ARCH+ is a quarterly German magazine for architecture, urbanism, and design that was established in 1967. The magazine has been praised by a number of different architects and publications.
History
A group of architecture students and junior faculty from the University of Stuttgart established ARCH+ in 1967 and its first issue appeared in January of the following year. Despite forming concurrent to the student protest movement of 1968, the magazine's content was not explicitly political in its first years. Early issues focused on technocratic aspects of architecture and urbanism, such as planning theory, semiotics, mathematics, and cybernetics. In the early 1970s, growing ideological divides among the publication's contributors led to the establishment of splinter editorial groups in West Berlin and Aachen. A new wave of editors effected a politicization of the magazine, which came to focus increasingly on the sociological issues surrounding the built environment. While this progressive political orientation has stayed with the magazine until today, subsequent decades saw an increase in attention to other aspects of the field, including: aesthetics and postmodernism in the late 1970s, the legacy of the modern movement in the mid-1980s, and high-tech architecture in the 1990s. Since 2000, ARCH+ has expanded its scope of activities to include exhibition design, exhibition catalogs, a lecture and conversation series, research projects, and competitions.

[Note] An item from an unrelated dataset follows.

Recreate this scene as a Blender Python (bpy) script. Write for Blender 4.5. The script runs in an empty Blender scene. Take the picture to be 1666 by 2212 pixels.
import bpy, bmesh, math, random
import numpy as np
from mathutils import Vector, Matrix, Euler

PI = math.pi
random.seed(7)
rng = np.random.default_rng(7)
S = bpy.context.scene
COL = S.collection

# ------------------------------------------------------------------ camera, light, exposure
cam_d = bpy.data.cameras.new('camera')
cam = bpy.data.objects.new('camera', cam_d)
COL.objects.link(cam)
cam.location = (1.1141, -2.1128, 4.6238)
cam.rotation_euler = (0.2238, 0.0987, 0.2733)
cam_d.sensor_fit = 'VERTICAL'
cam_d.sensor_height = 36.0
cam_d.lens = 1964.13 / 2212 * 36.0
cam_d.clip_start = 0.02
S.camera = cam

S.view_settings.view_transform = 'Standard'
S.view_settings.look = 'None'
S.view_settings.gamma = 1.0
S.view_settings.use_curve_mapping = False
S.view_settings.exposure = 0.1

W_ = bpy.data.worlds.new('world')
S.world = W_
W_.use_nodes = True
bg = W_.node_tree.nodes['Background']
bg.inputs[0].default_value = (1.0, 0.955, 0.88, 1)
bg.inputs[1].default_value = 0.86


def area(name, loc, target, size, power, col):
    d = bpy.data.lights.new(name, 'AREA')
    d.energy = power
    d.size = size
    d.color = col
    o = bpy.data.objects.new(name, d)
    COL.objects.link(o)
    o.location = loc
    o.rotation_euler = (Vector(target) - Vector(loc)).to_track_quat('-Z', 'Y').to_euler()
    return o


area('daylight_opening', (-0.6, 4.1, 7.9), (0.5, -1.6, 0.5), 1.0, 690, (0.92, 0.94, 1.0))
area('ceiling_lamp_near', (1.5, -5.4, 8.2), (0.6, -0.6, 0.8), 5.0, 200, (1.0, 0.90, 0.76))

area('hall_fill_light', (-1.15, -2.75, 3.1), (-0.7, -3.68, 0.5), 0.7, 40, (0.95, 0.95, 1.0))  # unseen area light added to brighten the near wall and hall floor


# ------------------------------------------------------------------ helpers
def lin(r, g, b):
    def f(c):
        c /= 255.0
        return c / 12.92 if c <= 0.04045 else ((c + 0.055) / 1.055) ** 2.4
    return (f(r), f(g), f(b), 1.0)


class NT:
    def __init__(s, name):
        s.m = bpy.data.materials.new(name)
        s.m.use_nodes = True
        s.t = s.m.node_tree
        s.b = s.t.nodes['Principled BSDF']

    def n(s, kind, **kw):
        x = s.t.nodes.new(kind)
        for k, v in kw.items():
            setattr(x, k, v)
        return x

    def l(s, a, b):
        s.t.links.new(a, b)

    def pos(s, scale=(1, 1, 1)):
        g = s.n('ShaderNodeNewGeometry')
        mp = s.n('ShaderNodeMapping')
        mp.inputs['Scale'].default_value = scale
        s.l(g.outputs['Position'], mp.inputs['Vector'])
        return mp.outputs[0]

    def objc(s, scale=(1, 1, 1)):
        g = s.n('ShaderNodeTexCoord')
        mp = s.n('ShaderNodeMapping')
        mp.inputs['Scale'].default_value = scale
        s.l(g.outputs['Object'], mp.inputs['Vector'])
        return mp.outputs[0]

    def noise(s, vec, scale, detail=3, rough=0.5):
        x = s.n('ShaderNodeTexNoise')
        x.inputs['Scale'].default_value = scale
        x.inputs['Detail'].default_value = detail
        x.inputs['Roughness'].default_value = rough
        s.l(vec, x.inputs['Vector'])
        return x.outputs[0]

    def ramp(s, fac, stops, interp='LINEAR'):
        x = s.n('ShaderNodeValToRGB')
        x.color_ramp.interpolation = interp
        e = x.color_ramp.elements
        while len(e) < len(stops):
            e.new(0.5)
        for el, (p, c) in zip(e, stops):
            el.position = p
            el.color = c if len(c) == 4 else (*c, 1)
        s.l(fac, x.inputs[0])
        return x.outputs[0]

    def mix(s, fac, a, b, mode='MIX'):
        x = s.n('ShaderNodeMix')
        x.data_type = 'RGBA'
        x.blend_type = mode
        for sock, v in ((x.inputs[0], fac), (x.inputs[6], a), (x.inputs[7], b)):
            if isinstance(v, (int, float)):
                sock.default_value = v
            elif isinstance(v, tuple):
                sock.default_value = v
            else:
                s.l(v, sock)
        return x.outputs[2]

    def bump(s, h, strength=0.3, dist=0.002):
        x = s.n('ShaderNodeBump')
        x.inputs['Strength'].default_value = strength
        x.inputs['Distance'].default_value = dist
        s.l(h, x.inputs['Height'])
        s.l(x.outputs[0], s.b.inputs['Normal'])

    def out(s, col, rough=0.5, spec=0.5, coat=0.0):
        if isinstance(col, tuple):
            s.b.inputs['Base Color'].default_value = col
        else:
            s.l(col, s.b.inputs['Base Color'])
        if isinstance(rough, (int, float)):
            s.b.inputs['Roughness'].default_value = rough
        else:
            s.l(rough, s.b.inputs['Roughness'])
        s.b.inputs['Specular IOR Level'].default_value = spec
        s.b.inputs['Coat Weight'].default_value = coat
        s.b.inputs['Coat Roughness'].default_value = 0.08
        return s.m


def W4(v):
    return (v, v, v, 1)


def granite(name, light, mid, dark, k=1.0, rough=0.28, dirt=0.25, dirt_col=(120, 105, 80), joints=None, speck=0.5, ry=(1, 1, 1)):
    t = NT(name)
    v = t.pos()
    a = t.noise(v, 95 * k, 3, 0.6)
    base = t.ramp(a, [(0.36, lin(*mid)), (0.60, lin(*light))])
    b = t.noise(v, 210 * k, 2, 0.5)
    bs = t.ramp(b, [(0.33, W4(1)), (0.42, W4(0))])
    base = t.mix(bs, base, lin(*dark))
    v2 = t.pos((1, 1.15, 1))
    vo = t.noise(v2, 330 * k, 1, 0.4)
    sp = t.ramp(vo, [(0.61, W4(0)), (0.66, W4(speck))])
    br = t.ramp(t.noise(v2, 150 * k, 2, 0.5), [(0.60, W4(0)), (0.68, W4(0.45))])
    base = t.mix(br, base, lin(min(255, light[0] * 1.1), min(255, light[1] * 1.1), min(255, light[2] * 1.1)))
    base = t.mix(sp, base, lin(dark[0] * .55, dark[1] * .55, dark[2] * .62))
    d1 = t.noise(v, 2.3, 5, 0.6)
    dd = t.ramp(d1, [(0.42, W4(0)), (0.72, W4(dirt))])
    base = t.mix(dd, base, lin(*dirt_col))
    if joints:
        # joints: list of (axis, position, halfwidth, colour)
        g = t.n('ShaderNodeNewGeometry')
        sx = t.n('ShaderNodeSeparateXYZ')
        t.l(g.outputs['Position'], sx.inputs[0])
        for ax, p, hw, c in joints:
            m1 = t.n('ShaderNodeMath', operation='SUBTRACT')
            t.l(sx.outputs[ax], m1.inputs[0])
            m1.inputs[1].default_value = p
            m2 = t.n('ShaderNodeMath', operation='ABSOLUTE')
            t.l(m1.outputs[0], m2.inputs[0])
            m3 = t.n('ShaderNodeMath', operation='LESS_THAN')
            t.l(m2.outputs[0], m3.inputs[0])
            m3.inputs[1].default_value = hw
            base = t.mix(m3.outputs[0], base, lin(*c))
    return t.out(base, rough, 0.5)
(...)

In 2010, ARCH+ released one of its first fully bilingual publications, Post-Oil City, which was followed by its first bilingual issue, Think Global, Build Social!, in 2013. The issue also served as a catalog for an eponymous exhibition at the German Architecture Museum in Frankfurt am Main.
Content
ARCH+ is one of the largest and oldest periodicals in Germany that focuses on architectural historyand theory. Every issue is devoted to a particular subject, place, or theme; recent topics include contemporary Japanese architecture, social housing design, service architecture, and shrinking cities. Contemporary buildings are featured to illustrate the topic, while timelines and reference projects are meant to situate the topic in broader historical and cultural contexts. Issues regularly include long-form essays by academics and architects as well. The Zeitung section of every issue features book and exhibition reviews.